As a side-note, I hope our decorated SAF generals will retain some humility as they attain the highest ranks in military. When a scholar has his career mostly planned out for him and encounters little failure on his way up, it is easy to grow an unhealthy ego. Like every Singaporean man, I am a soldier and so will my sons. Generals with an ego are vulnerable to psychological enemy tactic like 激将法. In the event of war, I do not want me and my sons to die in meaningless missions because an egoistic General was agitated by the enemy into making foolish, emotional actions. As a civilian, I can quit my job if I disagree with the actions of the CEO. As a shareholder, I can sell my shares if I disagree with the direction taken by the CEO. As soldiers, we Singaporeans do not have the freedom of choice to exit. Our lives are in your hands, generals.

Investors who bought SPH with the hope that its media business is on the road to recovery no longer has a good reason to hold the stock. Singapore Press Holdings has become Singapore Property Holding. Investors who are interested in property stocks have many alternatives to choose on SGX and HKSE. Several of them pay good dividends, trade at attractive discount to book value and have long experience in the property business. The new SPH has plenty of competition as a property play in the stock market.

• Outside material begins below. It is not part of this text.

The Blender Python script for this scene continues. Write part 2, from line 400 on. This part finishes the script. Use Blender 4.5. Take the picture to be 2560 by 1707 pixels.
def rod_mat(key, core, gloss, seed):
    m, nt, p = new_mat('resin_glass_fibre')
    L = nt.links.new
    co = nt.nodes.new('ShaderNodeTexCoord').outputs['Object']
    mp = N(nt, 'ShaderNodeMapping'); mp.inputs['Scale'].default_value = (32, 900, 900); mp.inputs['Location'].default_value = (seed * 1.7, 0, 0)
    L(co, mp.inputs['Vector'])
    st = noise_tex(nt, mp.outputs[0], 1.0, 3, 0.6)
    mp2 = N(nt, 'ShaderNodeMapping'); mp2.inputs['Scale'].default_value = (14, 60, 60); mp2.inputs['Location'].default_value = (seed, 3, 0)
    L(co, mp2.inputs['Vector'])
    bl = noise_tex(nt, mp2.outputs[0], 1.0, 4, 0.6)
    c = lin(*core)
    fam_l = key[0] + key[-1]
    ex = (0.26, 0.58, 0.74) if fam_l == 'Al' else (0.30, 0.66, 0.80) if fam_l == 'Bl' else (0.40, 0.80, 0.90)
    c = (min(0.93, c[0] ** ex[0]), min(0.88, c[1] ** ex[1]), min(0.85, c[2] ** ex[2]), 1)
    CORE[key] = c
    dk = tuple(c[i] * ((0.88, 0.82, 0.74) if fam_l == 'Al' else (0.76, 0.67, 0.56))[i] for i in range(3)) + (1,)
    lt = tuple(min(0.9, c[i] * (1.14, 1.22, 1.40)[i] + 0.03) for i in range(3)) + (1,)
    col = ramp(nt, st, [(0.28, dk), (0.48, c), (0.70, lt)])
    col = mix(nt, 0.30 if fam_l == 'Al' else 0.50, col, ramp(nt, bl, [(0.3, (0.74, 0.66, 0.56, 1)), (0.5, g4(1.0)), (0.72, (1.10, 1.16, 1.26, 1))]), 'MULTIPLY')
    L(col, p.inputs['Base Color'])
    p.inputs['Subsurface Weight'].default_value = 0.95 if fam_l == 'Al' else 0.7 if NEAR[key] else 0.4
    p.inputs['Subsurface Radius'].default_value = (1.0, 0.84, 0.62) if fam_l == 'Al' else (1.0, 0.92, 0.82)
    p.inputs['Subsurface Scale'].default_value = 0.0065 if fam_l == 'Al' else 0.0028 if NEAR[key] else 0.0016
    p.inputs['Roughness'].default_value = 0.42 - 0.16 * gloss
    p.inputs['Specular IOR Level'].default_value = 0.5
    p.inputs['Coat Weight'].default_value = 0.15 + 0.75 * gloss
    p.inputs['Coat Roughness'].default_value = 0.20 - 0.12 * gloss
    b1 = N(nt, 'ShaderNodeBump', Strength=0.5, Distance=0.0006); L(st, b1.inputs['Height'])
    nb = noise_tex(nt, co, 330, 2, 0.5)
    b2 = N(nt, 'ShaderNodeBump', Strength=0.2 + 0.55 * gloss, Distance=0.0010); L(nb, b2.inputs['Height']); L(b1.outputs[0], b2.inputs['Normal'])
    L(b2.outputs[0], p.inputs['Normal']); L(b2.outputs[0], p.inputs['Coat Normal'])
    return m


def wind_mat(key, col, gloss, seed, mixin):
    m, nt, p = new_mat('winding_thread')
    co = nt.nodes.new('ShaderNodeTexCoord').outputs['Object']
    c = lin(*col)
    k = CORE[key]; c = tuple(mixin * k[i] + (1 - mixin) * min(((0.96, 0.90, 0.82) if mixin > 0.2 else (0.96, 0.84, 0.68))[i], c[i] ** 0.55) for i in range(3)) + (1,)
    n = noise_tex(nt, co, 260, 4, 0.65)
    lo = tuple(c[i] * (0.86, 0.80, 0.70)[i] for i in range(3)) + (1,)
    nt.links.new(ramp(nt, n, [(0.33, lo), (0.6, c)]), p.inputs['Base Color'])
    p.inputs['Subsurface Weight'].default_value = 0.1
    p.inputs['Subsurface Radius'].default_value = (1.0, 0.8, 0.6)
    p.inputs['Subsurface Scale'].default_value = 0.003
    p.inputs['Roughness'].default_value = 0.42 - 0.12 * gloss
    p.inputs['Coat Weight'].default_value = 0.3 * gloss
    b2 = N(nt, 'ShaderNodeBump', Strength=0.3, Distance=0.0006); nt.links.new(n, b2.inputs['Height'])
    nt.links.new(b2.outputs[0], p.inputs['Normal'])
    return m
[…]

SPH enjoyed a price run-up since the beginning of 2021. The short-term minded traders who hopped on early for the ride will be looking for a reason to take profit. The announcement in the press briefing gave them the perfect reason to realize their profits. This group of profitable traders will be running for the exit when the market opens. I had a bad feeling on Thursday night that the price will crash next morning.

I happened to be one of the lucky shareholders who enjoyed some profit cushion on the day when the bad news was announced. I am no longer a shareholder today. If you are a shareholder, please do not let my actions influence you because I have no idea whether I will be right or wrong. Furthermore, I will always be biased in favor of my own actions. Your decision to sell should be dependent on the reason you bought. You yourself know best.